Historically, CES has been true to its name: a tradeshow featuring the latest and greatest in consumer electronics. It has been a launchpad for hardware, with vendor booths promoting device specs like pixels and size. But in my observation, CES 2013 marked a decided shift, as many of the established device manufacturers who have traditionally used the show to debut new hardware products chose this year to feature new software products instead (or at least in addition).

The reason for this? While producing physical goods remains a distinctly different challenge from developing software, it has without a doubt become cheaper and easier to create hardware. It therefore came as no surprise that as we walked the floors of the convention center, there was a proliferation of devices that can all do many of the same things. What materially differentiates one of these devices from another, then, is its software and how it interacts with the user’s life; above and beyond the form factor of the device, it is software that really drives engagement and retention. A well designed personal health device is great (True portfolio company Fitbit won a Best of CES award for its Flex activity tracker), but even better is having an elegant way to interact with and digest the data being tracked.

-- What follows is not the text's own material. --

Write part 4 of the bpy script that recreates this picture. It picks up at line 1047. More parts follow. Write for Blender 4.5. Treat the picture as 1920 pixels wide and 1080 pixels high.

Across most of the emerging verticals (robotics, personal health, ad-tech) on the showroom floor, the hardware was there, but the videos and displays were all about the software. Even cars—not typically a CES mainstay—made an appearance, showcasing software platforms that create a more engaging and enriching experience behind the wheel. Another excellent example of software’s big coming-out party—UnitedHealth’s conspicuously hardware-free booth promoting complementary services to personal health devices.

Hardware is hot, and the “Internet of Things” is a movement we have been excited about for some time, having made investments in Fitbit, 3D Robotics and Streetline. But a beautiful package is nothing without an engaging, software-driven consumer experience. If this year’s CES is any indicator, we should expect to continue to see plenty of time, thought and funding devoted to software-supported devices in the months and years ahead.